Data provided ▸

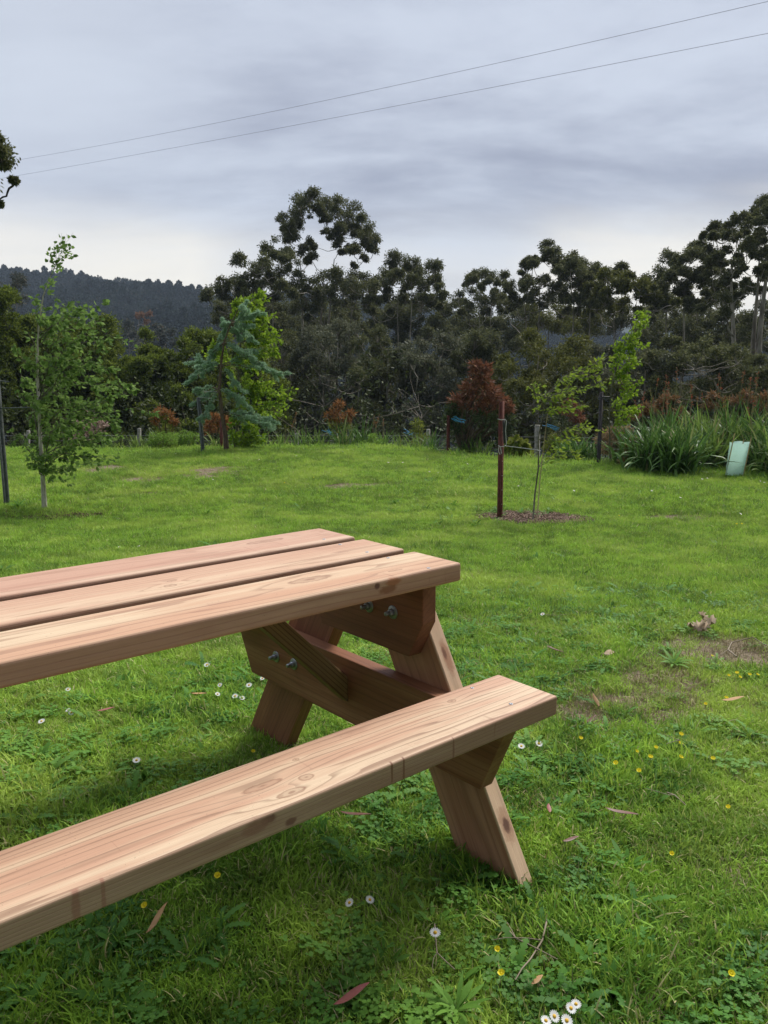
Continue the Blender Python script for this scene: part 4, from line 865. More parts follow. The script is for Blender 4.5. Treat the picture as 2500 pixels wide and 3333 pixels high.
# the tall gum on the skyline and the others in the row
big_tree('gum_tree', 46, 668, [(652, 447, 22), (678, 442, 18), (700, 440, 22), (728, 448, 20), (755, 452, 24), (775, 462, 16), (628, 468, 18), (616, 482, 12), (640, 488, 16), (660, 470, 14), (765, 485, 20), (783, 500, 18), (798, 512, 20), (812, 525, 16), (790, 535, 16), (742, 492, 20), (722, 510, 14), (735, 525, 14), (620, 510, 12), (640, 520, 16), (655, 545, 14), (665, 520, 10), (760, 535, 12), (770, 560, 12), (745, 470, 16), (692, 462, 12), (632, 500, 12), (675, 560, 12), (705, 478, 12)],
         m_gum, 'tallest gum on the skyline with open umbrella crown left of centre', trunks=[(648, 560), (722, 560), (700, 590)], r0=.36, L=.26, W=.09, depth=1.4, grp=None, dens=1.5, echo=1)
big_tree('gum_tree', 43, 600, [(590, 535, 18), (605, 545, 20), (578, 550, 16), (620, 555, 18), (635, 570, 18), (560, 575, 18), (545, 585, 16), (582, 585, 20), (600, 590, 20), (560, 605, 20), (530, 610, 18), (508, 612, 20), (490, 622, 18), (475, 632, 18), (470, 648, 14), (515, 635, 20), (545, 630, 22), (575, 628, 22), (605, 628, 22), (635, 620, 20), (640, 600, 18), (500, 655, 18), (530, 660, 20), (560, 660, 18)],
         m_gum, 'broad gum leaning left below the tallest one, stepping down toward the hill', trunks=[(590, 640), (520, 680)], r0=.3, L=.26, W=.09, depth=1.5, dens=1.4, echo=1)
big_tree('gum_tree', 44, 720, [(700, 605, 20), (725, 610, 22), (755, 605, 22), (785, 608, 20), (770, 630, 20), (740, 632, 20), (710, 635, 20), (680, 625, 20), (660, 640, 20), (800, 630, 18), (812, 608, 14), (650, 660, 18), (690, 660, 18), (790, 655, 16), (640, 640, 16)],
         m_gum, 'lower gum crown filling the gap beneath the tallest gum', trunks=[(700, 660), (760, 660)], r0=.28, L=.26, W=.09, depth=1.5, dens=1.3, echo=1)
big_tree('gum_tree', 45, 868, [(850, 558, 18), (868, 568, 18), (888, 578, 20), (910, 585, 20), (930, 592, 18), (840, 578, 16), (860, 592, 18), (900, 600, 18), (938, 612, 16), (942, 632, 14), (920, 620, 16), (885, 622, 16), (850, 615, 18), (832, 600, 14), (825, 625, 16), (870, 640, 18), (900, 645, 14), (840, 645, 16), (950, 650, 12), (930, 655, 12)],
         m_gum, 'rounded gum standing right of the tallest one, before the low gap of sky', trunks=[(860, 640), (890, 650)], r0=.26, L=.25, W=.09, depth=1.3, dens=1.4, echo=1)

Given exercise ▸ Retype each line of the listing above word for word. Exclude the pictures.

Correct result ▸
Continue the Blender Python script for this scene: part 4, from line 865. More parts follow. The script is for Blender 4.5. Treat the picture as 2500 pixels wide and 3333 pixels high.
# the tall gum on the skyline and the others in the row
big_tree('gum_tree', 46, 668, [(652, 447, 22), (678, 442, 18), (700, 440, 22), (728, 448, 20), (755, 452, 24), (775, 462, 16), (628, 468, 18), (616, 482, 12), (640, 488, 16), (660, 470, 14), (765, 485, 20), (783, 500, 18), (798, 512, 20), (812, 525, 16), (790, 535, 16), (742, 492, 20), (722, 510, 14), (735, 525, 14), (620, 510, 12), (640, 520, 16), (655, 545, 14), (665, 520, 10), (760, 535, 12), (770, 560, 12), (745, 470, 16), (692, 462, 12), (632, 500, 12), (675, 560, 12), (705, 478, 12)],
         m_gum, 'tallest gum on the skyline with open umbrella crown left of centre', trunks=[(648, 560), (722, 560), (700, 590)], r0=.36, L=.26, W=.09, depth=1.4, grp=None, dens=1.5, echo=1)
big_tree('gum_tree', 43, 600, [(590, 535, 18), (605, 545, 20), (578, 550, 16), (620, 555, 18), (635, 570, 18), (560, 575, 18), (545, 585, 16), (582, 585, 20), (600, 590, 20), (560, 605, 20), (530, 610, 18), (508, 612, 20), (490, 622, 18), (475, 632, 18), (470, 648, 14), (515, 635, 20), (545, 630, 22), (575, 628, 22), (605, 628, 22), (635, 620, 20), (640, 600, 18), (500, 655, 18), (530, 660, 20), (560, 660, 18)],
         m_gum, 'broad gum leaning left below the tallest one, stepping down toward the hill', trunks=[(590, 640), (520, 680)], r0=.3, L=.26, W=.09, depth=1.5, dens=1.4, echo=1)
big_tree('gum_tree', 44, 720, [(700, 605, 20), (725, 610, 22), (755, 605, 22), (785, 608, 20), (770, 630, 20), (740, 632, 20), (710, 635, 20), (680, 625, 20), (660, 640, 20), (800, 630, 18), (812, 608, 14), (650, 660, 18), (690, 660, 18), (790, 655, 16), (640, 640, 16)],
         m_gum, 'lower gum crown filling the gap beneath the tallest gum', trunks=[(700, 660), (760, 660)], r0=.28, L=.26, W=.09, depth=1.5, dens=1.3, echo=1)
big_tree('gum_tree', 45, 868, [(850, 558, 18), (868, 568, 18), (888, 578, 20), (910, 585, 20), (930, 592, 18), (840, 578, 16), (860, 592, 18), (900, 600, 18), (938, 612, 16), (942, 632, 14), (920, 620, 16), (885, 622, 16), (850, 615, 18), (832, 600, 14), (825, 625, 16), (870, 640, 18), (900, 645, 14), (840, 645, 16), (950, 650, 12), (930, 655, 12)],
         m_gum, 'rounded gum standing right of the tallest one, before the low gap of sky', trunks=[(860, 640), (890, 650)], r0=.26, L=.25, W=.09, depth=1.3, dens=1.4, echo=1)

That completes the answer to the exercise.